What GNU/Linux command-line tool would I use for performing a search and replace on a file?
Can the search text, and replacement, be specified in a regex format?
sed, the stream editor, and yes, it uses regex.
Perl was invented for this:
perl -pi -e 's/foo/bar/g;' *.txt
Any normal s/// pattern in those single quotes. You can keep a backup with something like this:
perl -pi.bak -e 's/foo/bar/g;' *.txt
Or pipeline:
cat file.txt | perl -ne 's/foo/bar/g;' | less
But that's really more sed's job.
sed 's/a.*b/xyz/g;' old_file > new_file
GNU sed (which you probably have) is even more versatile:
sed -r --in-place 's/a(.*)b/x\1y/g;' your_file
Here is a brief explanation of those options:
-i[SUFFIX], --in-place[=SUFFIX] edit files in place (makes backup if extension supplied)
-r, --regexp-extended use extended regular expressions in the script.
The FreeBSD version also supports these options. The NetBSD and OpenBSD versions support only -r
.
If you want to learn more about sed, Cori has suggested this tutorial.
Consider Ruby as an alternative to Perl. It stole most of Perl's one-liner commandline args (-i
, -p
, -l
, -e
, -n
) and auto-sets $_
for you like Perl does and has plenty of regex goodness.
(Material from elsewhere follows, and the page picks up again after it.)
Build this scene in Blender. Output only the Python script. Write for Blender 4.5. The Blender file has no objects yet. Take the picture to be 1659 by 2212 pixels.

Additionally Ruby's syntax may be more comfortable and easier to read or write than Perl's or sed's. (Or not, depending on your tastes.)
ruby -pi.bak -e '$_.gsub!(/foo|bar/){|x| x.upcase}' *.txt
vs.
perl -pi.bak -e 's/(foo|bar)/\U\1/g' *.txt
In many cases when dealing with one-liners, performance isn't enough of an issue to care whether you use lightweight sed or heavyweight Perl or heaveier-weight Ruby. Use whatever is easiest to write.